Work to do » Give a count of the lines below that have the string "picture" in them, with no other words.
+++ Recorded data
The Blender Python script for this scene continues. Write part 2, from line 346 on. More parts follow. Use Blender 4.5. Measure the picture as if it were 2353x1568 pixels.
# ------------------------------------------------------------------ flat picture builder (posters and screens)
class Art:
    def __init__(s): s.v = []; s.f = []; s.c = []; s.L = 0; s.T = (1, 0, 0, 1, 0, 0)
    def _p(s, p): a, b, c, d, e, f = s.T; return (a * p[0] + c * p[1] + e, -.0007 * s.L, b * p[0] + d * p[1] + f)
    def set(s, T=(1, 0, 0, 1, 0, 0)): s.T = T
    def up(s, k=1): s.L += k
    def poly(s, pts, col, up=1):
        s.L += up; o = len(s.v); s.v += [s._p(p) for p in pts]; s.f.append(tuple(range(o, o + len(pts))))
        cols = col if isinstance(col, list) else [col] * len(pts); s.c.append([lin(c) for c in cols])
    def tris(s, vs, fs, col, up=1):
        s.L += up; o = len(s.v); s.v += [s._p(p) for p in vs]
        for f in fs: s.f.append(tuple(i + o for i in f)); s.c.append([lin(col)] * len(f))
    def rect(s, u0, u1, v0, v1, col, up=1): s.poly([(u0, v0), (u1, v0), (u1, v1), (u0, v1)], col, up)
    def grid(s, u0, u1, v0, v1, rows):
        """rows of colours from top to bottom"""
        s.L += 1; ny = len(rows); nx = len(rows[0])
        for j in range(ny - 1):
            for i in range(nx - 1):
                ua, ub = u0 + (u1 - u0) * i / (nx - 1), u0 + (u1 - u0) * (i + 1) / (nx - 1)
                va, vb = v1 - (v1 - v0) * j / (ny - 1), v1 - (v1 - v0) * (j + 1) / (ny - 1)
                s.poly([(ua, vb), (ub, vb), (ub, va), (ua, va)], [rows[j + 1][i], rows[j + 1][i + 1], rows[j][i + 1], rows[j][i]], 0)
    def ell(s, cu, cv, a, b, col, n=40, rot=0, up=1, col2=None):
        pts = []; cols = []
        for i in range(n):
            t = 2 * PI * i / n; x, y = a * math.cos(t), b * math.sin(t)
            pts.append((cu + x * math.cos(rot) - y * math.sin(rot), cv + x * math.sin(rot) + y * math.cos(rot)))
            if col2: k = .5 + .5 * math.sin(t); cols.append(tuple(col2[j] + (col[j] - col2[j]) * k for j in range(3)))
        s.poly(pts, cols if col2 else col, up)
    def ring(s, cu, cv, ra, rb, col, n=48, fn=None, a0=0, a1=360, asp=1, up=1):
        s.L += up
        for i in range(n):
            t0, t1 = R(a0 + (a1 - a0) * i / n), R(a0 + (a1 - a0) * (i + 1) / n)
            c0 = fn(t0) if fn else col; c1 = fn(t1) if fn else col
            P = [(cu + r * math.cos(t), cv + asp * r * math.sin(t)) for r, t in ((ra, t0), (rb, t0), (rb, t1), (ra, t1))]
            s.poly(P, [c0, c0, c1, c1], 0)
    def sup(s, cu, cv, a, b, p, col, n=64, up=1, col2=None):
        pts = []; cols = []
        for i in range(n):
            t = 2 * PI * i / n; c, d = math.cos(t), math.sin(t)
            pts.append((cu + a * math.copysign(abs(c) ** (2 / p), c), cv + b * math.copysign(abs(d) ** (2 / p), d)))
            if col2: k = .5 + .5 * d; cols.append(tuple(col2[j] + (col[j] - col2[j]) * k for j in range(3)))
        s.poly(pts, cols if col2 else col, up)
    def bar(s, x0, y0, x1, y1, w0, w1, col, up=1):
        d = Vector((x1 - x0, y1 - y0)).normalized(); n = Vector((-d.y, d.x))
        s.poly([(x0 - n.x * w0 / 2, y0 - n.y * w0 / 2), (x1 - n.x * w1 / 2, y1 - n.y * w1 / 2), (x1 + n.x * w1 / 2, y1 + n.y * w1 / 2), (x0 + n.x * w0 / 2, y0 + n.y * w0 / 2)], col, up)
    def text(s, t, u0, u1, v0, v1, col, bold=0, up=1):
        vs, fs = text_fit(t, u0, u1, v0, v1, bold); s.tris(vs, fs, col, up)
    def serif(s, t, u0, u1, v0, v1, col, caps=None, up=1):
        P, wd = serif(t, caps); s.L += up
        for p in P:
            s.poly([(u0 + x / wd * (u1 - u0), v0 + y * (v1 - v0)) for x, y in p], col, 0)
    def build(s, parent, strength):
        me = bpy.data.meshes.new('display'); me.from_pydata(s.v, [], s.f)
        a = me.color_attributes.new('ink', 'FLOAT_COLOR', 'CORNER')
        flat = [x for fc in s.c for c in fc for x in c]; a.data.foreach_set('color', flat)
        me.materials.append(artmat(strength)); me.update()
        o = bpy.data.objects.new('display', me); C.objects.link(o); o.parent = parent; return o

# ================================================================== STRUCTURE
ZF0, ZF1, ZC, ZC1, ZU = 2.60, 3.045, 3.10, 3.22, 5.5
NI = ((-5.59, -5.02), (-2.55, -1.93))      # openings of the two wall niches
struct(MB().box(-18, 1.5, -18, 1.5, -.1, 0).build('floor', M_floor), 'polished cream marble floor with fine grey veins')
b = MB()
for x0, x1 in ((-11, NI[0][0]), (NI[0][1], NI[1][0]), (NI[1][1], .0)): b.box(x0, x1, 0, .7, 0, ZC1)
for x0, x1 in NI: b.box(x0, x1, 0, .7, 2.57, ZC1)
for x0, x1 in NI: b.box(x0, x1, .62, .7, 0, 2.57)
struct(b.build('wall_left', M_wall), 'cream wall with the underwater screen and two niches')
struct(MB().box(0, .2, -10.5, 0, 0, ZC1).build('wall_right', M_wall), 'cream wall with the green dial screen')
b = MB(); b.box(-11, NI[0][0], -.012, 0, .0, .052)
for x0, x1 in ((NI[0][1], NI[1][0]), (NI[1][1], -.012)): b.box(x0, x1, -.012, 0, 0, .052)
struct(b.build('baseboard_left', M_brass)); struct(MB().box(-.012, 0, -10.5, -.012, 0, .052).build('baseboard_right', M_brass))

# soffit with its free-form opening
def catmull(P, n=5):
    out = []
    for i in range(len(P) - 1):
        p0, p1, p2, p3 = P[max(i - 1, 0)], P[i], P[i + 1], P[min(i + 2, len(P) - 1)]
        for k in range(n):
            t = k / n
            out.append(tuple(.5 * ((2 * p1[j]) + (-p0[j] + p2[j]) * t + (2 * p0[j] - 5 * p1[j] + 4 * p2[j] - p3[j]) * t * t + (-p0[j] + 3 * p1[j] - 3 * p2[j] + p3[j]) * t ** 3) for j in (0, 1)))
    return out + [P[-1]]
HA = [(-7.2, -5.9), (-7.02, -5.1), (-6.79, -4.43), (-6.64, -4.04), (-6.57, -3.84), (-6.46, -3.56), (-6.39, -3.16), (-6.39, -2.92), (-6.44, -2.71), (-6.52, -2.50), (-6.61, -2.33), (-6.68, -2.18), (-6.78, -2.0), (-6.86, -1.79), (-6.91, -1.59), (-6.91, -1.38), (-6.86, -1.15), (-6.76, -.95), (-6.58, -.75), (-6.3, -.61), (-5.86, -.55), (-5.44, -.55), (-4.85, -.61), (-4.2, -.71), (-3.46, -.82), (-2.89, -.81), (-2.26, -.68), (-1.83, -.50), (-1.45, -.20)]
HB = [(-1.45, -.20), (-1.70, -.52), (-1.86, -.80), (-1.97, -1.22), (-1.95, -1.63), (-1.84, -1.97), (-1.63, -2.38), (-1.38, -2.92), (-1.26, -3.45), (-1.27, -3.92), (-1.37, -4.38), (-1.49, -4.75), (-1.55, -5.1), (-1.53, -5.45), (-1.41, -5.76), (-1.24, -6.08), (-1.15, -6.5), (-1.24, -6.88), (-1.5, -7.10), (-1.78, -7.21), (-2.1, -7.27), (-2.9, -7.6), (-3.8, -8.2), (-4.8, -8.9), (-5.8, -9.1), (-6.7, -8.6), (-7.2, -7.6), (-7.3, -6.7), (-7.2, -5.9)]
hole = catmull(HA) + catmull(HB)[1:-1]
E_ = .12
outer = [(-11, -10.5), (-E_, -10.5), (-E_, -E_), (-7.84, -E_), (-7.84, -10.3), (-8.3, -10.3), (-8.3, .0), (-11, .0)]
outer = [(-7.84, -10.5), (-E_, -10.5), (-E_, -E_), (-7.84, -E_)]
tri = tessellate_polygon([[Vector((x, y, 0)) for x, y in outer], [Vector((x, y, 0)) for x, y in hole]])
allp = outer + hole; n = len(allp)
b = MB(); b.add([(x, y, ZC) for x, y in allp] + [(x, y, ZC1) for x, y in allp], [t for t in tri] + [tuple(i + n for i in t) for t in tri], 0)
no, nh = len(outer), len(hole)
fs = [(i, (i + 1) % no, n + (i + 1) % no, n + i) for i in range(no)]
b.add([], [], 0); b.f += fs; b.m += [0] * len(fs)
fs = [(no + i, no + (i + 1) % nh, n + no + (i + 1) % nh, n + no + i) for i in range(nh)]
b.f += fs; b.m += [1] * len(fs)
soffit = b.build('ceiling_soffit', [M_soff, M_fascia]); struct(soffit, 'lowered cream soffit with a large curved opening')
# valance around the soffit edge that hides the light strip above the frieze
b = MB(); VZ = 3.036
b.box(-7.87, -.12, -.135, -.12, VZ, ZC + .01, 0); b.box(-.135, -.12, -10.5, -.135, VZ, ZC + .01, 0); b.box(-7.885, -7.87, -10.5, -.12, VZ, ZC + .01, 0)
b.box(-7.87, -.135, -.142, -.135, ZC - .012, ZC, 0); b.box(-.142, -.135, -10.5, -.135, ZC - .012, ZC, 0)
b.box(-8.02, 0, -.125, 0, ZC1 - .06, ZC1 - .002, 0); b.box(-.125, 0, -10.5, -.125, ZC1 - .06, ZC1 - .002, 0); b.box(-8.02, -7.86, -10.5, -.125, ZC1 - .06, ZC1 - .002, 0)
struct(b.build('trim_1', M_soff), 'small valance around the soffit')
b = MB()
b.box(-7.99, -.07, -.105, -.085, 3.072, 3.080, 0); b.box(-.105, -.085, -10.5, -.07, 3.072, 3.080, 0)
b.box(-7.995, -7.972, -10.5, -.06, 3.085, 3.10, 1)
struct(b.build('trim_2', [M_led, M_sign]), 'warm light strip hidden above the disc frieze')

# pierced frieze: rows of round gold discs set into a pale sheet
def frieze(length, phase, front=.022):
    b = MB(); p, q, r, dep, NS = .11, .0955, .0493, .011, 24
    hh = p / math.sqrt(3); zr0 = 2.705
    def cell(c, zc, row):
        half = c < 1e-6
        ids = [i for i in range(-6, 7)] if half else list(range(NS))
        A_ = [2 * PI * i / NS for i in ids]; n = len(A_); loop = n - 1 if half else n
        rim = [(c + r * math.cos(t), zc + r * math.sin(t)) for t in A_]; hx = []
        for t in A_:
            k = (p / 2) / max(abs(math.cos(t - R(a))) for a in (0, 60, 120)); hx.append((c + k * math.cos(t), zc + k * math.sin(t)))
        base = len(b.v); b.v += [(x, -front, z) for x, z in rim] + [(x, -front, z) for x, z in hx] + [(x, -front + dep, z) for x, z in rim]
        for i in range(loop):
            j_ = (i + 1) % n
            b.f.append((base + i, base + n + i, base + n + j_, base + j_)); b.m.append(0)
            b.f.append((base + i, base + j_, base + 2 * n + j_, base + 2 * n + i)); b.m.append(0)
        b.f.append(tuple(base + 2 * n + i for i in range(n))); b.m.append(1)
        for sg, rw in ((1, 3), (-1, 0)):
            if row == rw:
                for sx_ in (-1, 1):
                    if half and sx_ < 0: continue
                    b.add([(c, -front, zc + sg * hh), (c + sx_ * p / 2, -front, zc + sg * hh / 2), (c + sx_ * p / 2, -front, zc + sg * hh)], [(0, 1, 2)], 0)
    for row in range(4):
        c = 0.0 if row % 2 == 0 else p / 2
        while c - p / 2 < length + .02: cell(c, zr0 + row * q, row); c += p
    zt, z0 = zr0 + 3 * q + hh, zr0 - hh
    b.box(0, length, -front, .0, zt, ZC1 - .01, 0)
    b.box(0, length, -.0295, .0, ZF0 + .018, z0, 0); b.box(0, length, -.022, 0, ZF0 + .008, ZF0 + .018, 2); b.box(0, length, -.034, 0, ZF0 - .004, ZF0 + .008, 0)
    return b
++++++
In response » 2